Elon Musk Has Announced The Price Of Blue Ticks On Twitter – $8

High-profile Twitter users will almost certainly have to pay $8 per month to keep or acquire their blue checkmarks, which the platform has long used to identify users whose identities have been verified.

Elon Musk, the new owner, stated that “Twitter’s current lords and peasants system for who has or does not have a blue checkmark is bullshit.” Power to the people! Blue for $8 per month.”

While some users, including Stephen King, have objected to the idea of charging for something that was previously free, Musk stated that those who pay will receive priority “in replies, mentions, and search,” which he claims is necessary to reduce spam, as well as the ability to post long video and audio and “half as many ads.”

He also mentioned a “paywall bypass for publishers willing to work with us.”

“Yes, this will destroy the bots,” Musk wrote. “If a paid Blue account engages in spam/scam, that account will be suspended. Essentially, this raises the cost of crime on Twitter by several orders of magnitude.”

In response to revelations of the plans, author Stephen King tweeted, “$20 a month to keep my blue check? Fuck that; they should pay me. If that gets instituted, I am gone like Enron.”

“We need to pay the bills somehow!” Musk responded. Twitter cannot rely solely on advertisers. “How about $8?”

King’s feelings are shared by many other users who were outraged by the decision.  According to some critics, the blue checkmark was never meant to be a status symbol but rather to serve as proof of identity for journalists and public figures on the site.

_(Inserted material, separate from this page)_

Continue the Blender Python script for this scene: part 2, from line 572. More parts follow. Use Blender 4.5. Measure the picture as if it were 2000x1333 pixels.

If the verification of the blue checkmark is replaced by payment, scammers and irony-laced parody accounts can easily impersonate other accounts on Twitter.

Demanding that verified accounts pay Twitter for the right to display a blue checkmark as a result seemed counter-intuitive to many observers; the idea appears to be extremely unpopular, with many users defying it.

For instance, Tea Leoni and Toni Braxton have sworn off Twitter. The platform’s future and whether it would serve as a platform for hate speech were their main concerns.

For Musk’s part, he has been too busy attending Halloween parties and watching his space company launch a massive rocket to take into account all the criticism.

“I will explain the rationale in the longer form before this is implemented,” Musk wrote in his salvo to King. “It is the only way to defeat the bots and trolls.”